Os olhos ardem e se fecham com o gás, mas consigo correr para uma esquina junto a um grupo de fotógrafos e cinegrafistas. Daquele ângulo, podia-se ver a polícia de um lado e os manifestantes de outro e, como não havia ninguém atrás de nós ou ao nosso lado, não corríamos o risco de sermos atingidos pelas balas de borracha. Todos ali portavam câmeras fotográficas ou filmadoras. Alguns tinham máscaras de gás ou capacete. Um local relativamente seguro.

Em determinado momento, porém, um agente da tropa aponta em nossa direção e dispara bala de borracha, a poucos metros de distância. Os fotógrafos e câmeras começam a gritar "imprensa!", "é imprensa aqui", "estamos com máquinas aqui". Um deles grita aos demais: "abaixa!". E logo, começam a voar as bombas de gás lacrimogêneo, que caem bem no meio do grupo, instante que consegui registrar. Indignados, muitos xingam a polícia. "Estou aqui trabalhando!", gritavam.

Atuando junto aos movimentos sociais e de classe já há alguns anos, já cobri muitas manifestações que acabaram reprimidas pela polícia. Já vi também jornalistas sendo vítimas da violência policial. Em 2007, durante um protesto contra a visita de Bush ao Brasil, eu mesmo fui agredido por um PM. Tentava fotografar um rapaz que era atirado ao chão e chutado simultaneamente por pelo menos quatro policiais. Imobilizado e bastante machucado, o homem era levado à viatura enquanto eu tentava acompanhar com a câmera para não deixá-lo sozinho com a polícia e, assim, coibir novas agressões. Até que um deles me golpeou pelas costas com um cassetete. Neste dia 13, no entanto, foi a primeira vez que vejo a polícia atacar um grupo inteiro de profissionais da imprensa, intencionalmente.
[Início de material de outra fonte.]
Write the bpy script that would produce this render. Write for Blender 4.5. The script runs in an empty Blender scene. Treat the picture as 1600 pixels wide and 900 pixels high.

Horas depois, quando li as notícias e vi que havia jornalistas feridos, inclusive dois com gravidade, por disparos de bala de borracha nos olhos, percebi que aquele ataque que havia filmado não havia sido um ato isolado. Os depoimentos de vários jornalistas e fotógrafos relatavam que a polícia apontava para eles e disparava. Ou seja, havia um método ali, uma intenção em se atacar a imprensa. Na noite de 13 de junho, os jornalistas foram, literalmente, caçados pelas ruas do centro de São Paulo.

Por que isso? Penso que há uma regra, bastante básica: coibir ou reprimir a imprensa é uma forma de esconder algo que se sabe ilegítimo. Vale para uma ditadura, um governo corrupto ou que lança mão de meios ilegais, como a espionagem, por exemplo, a fim de conseguir seus fins, até um bandido ou político que é preso e faz o tradicional gesto de tampar a lente da câmera. Por que a polícia não queria que aquelas cenas não fossem registradas?

As agressões sofridas pelos jornalistas e profissionais da imprensa não partiram somente da ação policial, cuja brutalidade foi estampada em jornais do mundo inteiro. Aqueles homens seguiam um comando, uma estratégia de atuação.

Em uma escalada autoritária, a imprensa é sempre a primeira a ser atingida. Parece que, com a chegada dos grandes eventos e a escalada de manifestações, os jornalistas estão se transformando em um alvo em potencial.